*COLLECTED DATA*
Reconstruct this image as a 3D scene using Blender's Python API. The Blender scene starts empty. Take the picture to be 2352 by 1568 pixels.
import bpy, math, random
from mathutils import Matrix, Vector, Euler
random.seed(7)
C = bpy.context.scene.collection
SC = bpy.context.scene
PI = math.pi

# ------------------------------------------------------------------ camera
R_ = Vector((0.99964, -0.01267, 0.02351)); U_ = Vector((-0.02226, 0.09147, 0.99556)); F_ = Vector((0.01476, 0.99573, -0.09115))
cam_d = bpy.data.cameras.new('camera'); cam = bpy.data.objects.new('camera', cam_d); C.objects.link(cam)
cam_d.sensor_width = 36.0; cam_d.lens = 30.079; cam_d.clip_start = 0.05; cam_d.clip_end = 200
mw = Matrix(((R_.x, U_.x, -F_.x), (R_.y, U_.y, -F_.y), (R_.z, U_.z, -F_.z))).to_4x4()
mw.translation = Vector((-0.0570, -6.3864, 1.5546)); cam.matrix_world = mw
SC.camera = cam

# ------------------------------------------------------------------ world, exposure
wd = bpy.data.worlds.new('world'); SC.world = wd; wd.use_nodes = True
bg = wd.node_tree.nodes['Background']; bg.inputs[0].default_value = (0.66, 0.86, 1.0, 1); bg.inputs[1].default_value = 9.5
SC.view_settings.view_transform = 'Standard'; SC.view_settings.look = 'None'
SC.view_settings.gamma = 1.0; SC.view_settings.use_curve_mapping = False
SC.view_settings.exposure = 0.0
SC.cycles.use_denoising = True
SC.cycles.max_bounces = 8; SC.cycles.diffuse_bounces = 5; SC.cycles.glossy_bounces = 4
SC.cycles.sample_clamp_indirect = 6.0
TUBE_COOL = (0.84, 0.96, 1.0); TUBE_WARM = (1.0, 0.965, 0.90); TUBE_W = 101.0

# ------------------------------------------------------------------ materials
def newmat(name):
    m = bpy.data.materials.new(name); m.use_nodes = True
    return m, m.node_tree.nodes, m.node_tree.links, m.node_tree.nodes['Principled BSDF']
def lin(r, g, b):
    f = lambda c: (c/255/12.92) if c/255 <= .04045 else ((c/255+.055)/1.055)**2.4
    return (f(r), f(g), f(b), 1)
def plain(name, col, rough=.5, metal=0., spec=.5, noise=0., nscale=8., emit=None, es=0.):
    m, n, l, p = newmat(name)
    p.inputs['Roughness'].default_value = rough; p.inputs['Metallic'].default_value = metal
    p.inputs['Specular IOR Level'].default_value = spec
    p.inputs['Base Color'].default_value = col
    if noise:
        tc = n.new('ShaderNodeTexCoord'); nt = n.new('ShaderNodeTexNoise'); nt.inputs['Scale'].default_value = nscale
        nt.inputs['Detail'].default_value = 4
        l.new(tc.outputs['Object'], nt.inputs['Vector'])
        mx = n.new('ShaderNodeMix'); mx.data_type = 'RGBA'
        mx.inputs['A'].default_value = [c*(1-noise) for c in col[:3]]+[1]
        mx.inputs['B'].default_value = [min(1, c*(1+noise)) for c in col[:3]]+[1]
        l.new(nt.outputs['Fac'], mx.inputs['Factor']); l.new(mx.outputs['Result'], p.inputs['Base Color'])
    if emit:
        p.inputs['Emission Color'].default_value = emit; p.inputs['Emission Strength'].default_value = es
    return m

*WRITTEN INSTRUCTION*
Look at the material above and copy, word for word, its lines from the first through the one containing "TUBE_COOL = (0.84, 0.96, 1.0);".

*ANSWER TO THE EXERCISE*
Reconstruct this image as a 3D scene using Blender's Python API. The Blender scene starts empty. Take the picture to be 2352 by 1568 pixels.
import bpy, math, random
from mathutils import Matrix, Vector, Euler
random.seed(7)
C = bpy.context.scene.collection
SC = bpy.context.scene
PI = math.pi

# ------------------------------------------------------------------ camera
R_ = Vector((0.99964, -0.01267, 0.02351)); U_ = Vector((-0.02226, 0.09147, 0.99556)); F_ = Vector((0.01476, 0.99573, -0.09115))
cam_d = bpy.data.cameras.new('camera'); cam = bpy.data.objects.new('camera', cam_d); C.objects.link(cam)
cam_d.sensor_width = 36.0; cam_d.lens = 30.079; cam_d.clip_start = 0.05; cam_d.clip_end = 200
mw = Matrix(((R_.x, U_.x, -F_.x), (R_.y, U_.y, -F_.y), (R_.z, U_.z, -F_.z))).to_4x4()
mw.translation = Vector((-0.0570, -6.3864, 1.5546)); cam.matrix_world = mw
SC.camera = cam

# ------------------------------------------------------------------ world, exposure
wd = bpy.data.worlds.new('world'); SC.world = wd; wd.use_nodes = True
bg = wd.node_tree.nodes['Background']; bg.inputs[0].default_value = (0.66, 0.86, 1.0, 1); bg.inputs[1].default_value = 9.5
SC.view_settings.view_transform = 'Standard'; SC.view_settings.look = 'None'
SC.view_settings.gamma = 1.0; SC.view_settings.use_curve_mapping = False
SC.view_settings.exposure = 0.0
SC.cycles.use_denoising = True
SC.cycles.max_bounces = 8; SC.cycles.diffuse_bounces = 5; SC.cycles.glossy_bounces = 4
SC.cycles.sample_clamp_indirect = 6.0
TUBE_COOL = (0.84, 0.96, 1.0); TUBE_WARM = (1.0, 0.965, 0.90); TUBE_W = 101.0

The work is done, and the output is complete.